So, Haskell seq function forces the evaluation of it's first argument and returns the second. Consequently it is an infix operator. If you want to force the evaluation of an expression, intuitively such a feature would be a unary operator. So, instead of

seq :: a -> b -> b

it would be

seq :: a -> a

Consequently, if the value you want is a, why return b and how do you construct for the return of b. Clearly, I am not thinking Haskell. :)

The way to think about a `seq` b is not that it "evaluates a" but that it creates a dependency between a and b, so that when you go to evaluate b you evaluate a as well.

This means, for example, that a `seq` a is completely redundant: you're telling Haskell to evaluate a when you evaluate a. By the same logic, seq a with just one argument would not be any different than simply writing a by itself.

Just having seq a that somehow evaluates a would not work. The problem is that seq a is itself an expression that might not be evaluated—it might be deep inside some nested thunks, for example. So it would only become relevant when you get to evaluating the whole seq a expression—at which point you would have been evaluating a by itself anyhow.

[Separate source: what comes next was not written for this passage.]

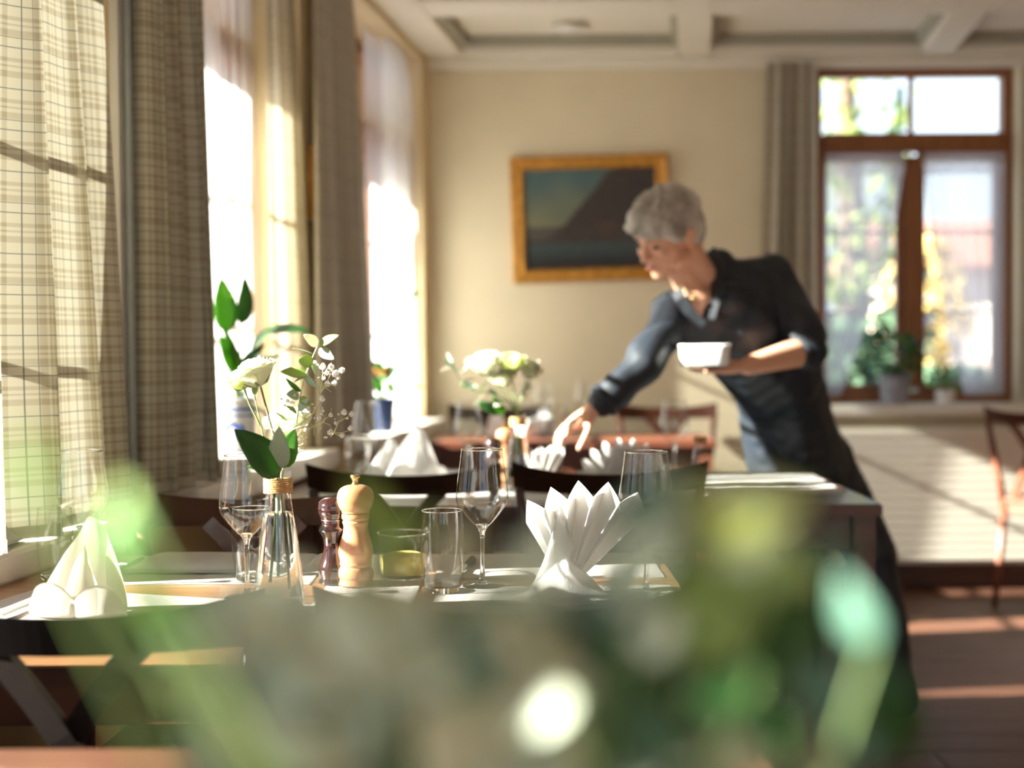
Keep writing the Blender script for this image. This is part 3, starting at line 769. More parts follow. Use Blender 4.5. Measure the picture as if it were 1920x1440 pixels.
def folded(loc, rz, w, d, h, label, m=None):
    t = thing('folded_napkin', label, 'napkin', loc, rz)
    for k in range(3):
        bm = bmesh.new(); kk = h / 3
        def f(u, v):
            e = 1 - max(abs(u - .5), abs(v - .5)) ** 6 * 60
            return Vector(((u - .5) * w * (1 - .02 * k), (v - .5) * d * (1 - .03 * k), kk * (k + .8) * max(.15, min(1, e)) + .0012 * mnoise.noise(Vector((u * 4, v * 4, k + loc[0])))))
        grid(16, 12, f, bm); thick(bm, .9 * kk)
        link('fold', bm, m or M['linen'], t, True)
    return t
folded((-.555, 2.475, .7535), R(-3), .22, .17, .019, 'flat folded white napkin in the sun across the front table')
folded((-.385, 2.475, .7535), R(5), .10, .15, .015, 'small folded white napkin behind the front wine glass')
folded((-.185, 3.985, .7535), R(4), .13, .12, .03, 'bright folded napkin in the sun on the second table')
q = PZ(612, 1085, .752)
bm = grid(20, 20, lambda u, v: Vector(((u - .5) * .11, (v - .5) * .09, .003 + .026 * max(0, 1 - 2.2 * math.hypot(u - .5, v - .5)) * (1 + mnoise.noise(Vector((u * 7, v * 7, 2)))) + .004 * abs(mnoise.noise(Vector((u * 9, v * 9, 5)))))))
thick(bm, .001); tag(link('crumpled_napkin', bm, M['sheer'], smooth=True, loc=(q.x - .005, q.y + .075, .753)), 'small crumpled thin paper behind the dark mill', 'napkin')

# ---------------------------------------------------------------- glassware
def catmull(pts, n=5):
    out = []
    for i in range(len(pts) - 1):
        p0 = pts[max(i - 1, 0)]; p1 = pts[i]; p2 = pts[i + 1]; p3 = pts[min(i + 2, len(pts) - 1)]
        for k in range(n):
            t = k / n
            out.append(tuple(.5 * ((2 * p1[j]) + (-p0[j] + p2[j]) * t + (2 * p0[j] - 5 * p1[j] + 4 * p2[j] - p3[j]) * t * t + (-p0[j] + 3 * p1[j] - 3 * p2[j] + p3[j]) * t ** 3) for j in (0, 1)))
    out.append(pts[-1]); return out
bowl_p = catmull([(.0042, .094), (.014, .100), (.027, .114), (.0385, .130), (.0418, .143), (.0405, .162), (.0368, .188), (.0328, .219)])
_wg = None
def wine_glass(loc, label, s=1.0):
    global _wg
    if _wg is None:
        t = thing('wine_glass', label, 'glass', loc, 0, 'wine glasses')
        link('bowl', lathe(bowl_p, 56), M['glass'], t, True)
        link('rim', lathe([(.0326, .2185), (.0332, .2188), (.0333, .2197), (.0328, .2203), (.0323, .2196), (.0326, .2185)], 56), M['gsolid'], t, True)
        st = catmull([(0, .1005), (.009, .0995), (.0100, .0965), (.0058, .0900), (.0036, .078), (.0032, .055), (.0034, .030), (.0046, .014), (.0085, .0065), (.020, .0032), (.0335, .0018), (.0340, .0008), (.033, 0), (0, .0006)], 4)
        link('stem', lathe(st, 40), M['gsolid'], t, True)
        _wg = t
    else:
        t = copy_tree(_wg); t.location = loc; t['label'] = label
    t.scale = (s, s, s); return t
def at(px, s, z=.7506): q = PZ(px, 640 + .392 * s - .0061 * (px - 960), .75); return (q.x, q.y, z)
MATZ = .7540
wine_glass(at(157, 1165, ZC), 'wine glass behind the arched napkin at the window end of the front table')
wine_glass(at(464, 1222), 'wine glass right beside the carafe holding the rose', 1.0)
wine_glass(at(905, 1172), 'wine glass beside the water tumbler in the middle of the front table')
wine_glass(at(1212, 1235, MATZ), 'wine glass partly hidden by the blurred plant, beside the white fan napkin')
wine_glass(at(690, 668, MATZ), 'wine glass on the second table nearest the corner window')
wine_glass(at(878, 668), 'wine glass on the second table, under the far white flowers')
wine_glass(at(1265, 660), 'wine glass on the second table in front of the person')
wine_glass(at(1042, 695), 'wine glass at the reaching hand on the second table')
q = P(1095, 760, 5.95); wine_glass((q.x, 5.95, ZC), 'wine glass on the far table, above the reaching wrist')
q = P(1018, 760, 5.9); wine_glass((q.x, 5.9, ZC), 'wine glass on the far table next to the white cups')
_tb = None
def tumbler(loc, label, h=.128, s=1.0):
    global _tb
    if _tb is None:
        t = thing('tumbler', label, 'glass', loc, 0, 'water tumblers')
        link('wall', lathe(catmull([(.0275, .010), (.0305, .03), (.0332, .060), (.0340, .085), (.0332, .11), (.0318, .128)]), 48), M['glass'], t, True)
        link('rim', lathe([(.0316, .1275), (.0322, .128), (.0322, .1288), (.0316, .1292), (.0313, .1284), (.0316, .1275)], 48), M['gsolid'], t, True)
        link('base', lathe([(0, 0), (.024, 0), (.0268, .003), (.0277, .010), (.0270, .0125), (.018, .0115), (0, .011)], 40), M['gsolid'], t, True)
        _tb = t
    else:
        t = copy_tree(_tb); t.location = loc; t['label'] = label
    t.scale = (s, s, h / .128); return t
tumbler(at(830, 1200), 'water tumbler next to the wine glass in the middle of the front table')
tumbler(at(104, 1128, ZC), 'slim water tumbler at the window end of the front table', .118, .86)
tumbler(at(474, 1145, MATZ), 'water tumbler standing behind the wine glass beside the carafe', .118)
tumbler(at(672, 690, MATZ), 'water tumbler on the second table before the corner window', .130)
def carafe(loc, label, water=True, s=1.0, twine=True):
    t = thing('carafe', label, 'vase', loc)
    prof = catmull([(.0365, .004), (.0370, .02), (.0335, .06), (.0270, .11), (.0205, .150), (.0180, .172), (.0178, .195), (.0192, .2045)])
    link('bottle', lathe([(0, .0005), (.030, .0005), (.0355, .002)] + prof, 48), M['glass'], t, True)
    link('base', lathe([(0, .001), (.031, .001), (.0350, .004), (.0355, .009), (.030, .0125), (0, .0110)], 40), M['gsolid'], t, True)
    if water:
        wp = [(0, .0135), (.030, .0140), (.0352, .018), (.0322, .060), (.0258, .11), (.0210, .145)]
        link('water', lathe([(0, .0135)] + catmull(wp[1:], 4) + [(0, .1452)], 40), M['water'], t, True)
    if twine:
        tw = bmesh.new()
        for k in range(7):
            z = .1735 + k * .0031; N = 28
            tube([((.0198) * math.cos(2 * math.pi * i / N), .0198 * math.sin(2 * math.pi * i / N), z + .0031 * i / N) for i in range(N + 1)], .0017, 6, tw)
        link('twine', tw, M['twine'], t, True)
    t.scale = (s, s, s); return t
CAR = at(524, 1290, ZC)
carafe(CAR, 'conical water carafe with twine round its neck, holding the rose and sprigs')
CAR2 = at(972, 727, ZC)
carafe(CAR2, 'conical glass carafe on the second table holding the far white flowers')
carafe(at(1313, 757, ZC), 'small empty glass bottle on the second table before the person', False, .78)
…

@Rhymoid's example of how it's used in a strict fold (foldl') is good. Our goal is to write a fold such that its intermediate accumulated value (acc) is completely evaluated at each step as soon as we evaluate the final result. This is done by adding a seq between the accumulated value and the recursive call:

foldl' f z (x:xs) = 
  let z' = f z x in z' `seq` foldl' f z' xs

You can visualize this as a long chain of seq between each application of f in the fold, connecting all of them to the final result. This way when you evaluate the final expression (ie the number you get by by summing a list), it evaluates the intermediate values (ie partial sums as you fold through the list) strictly.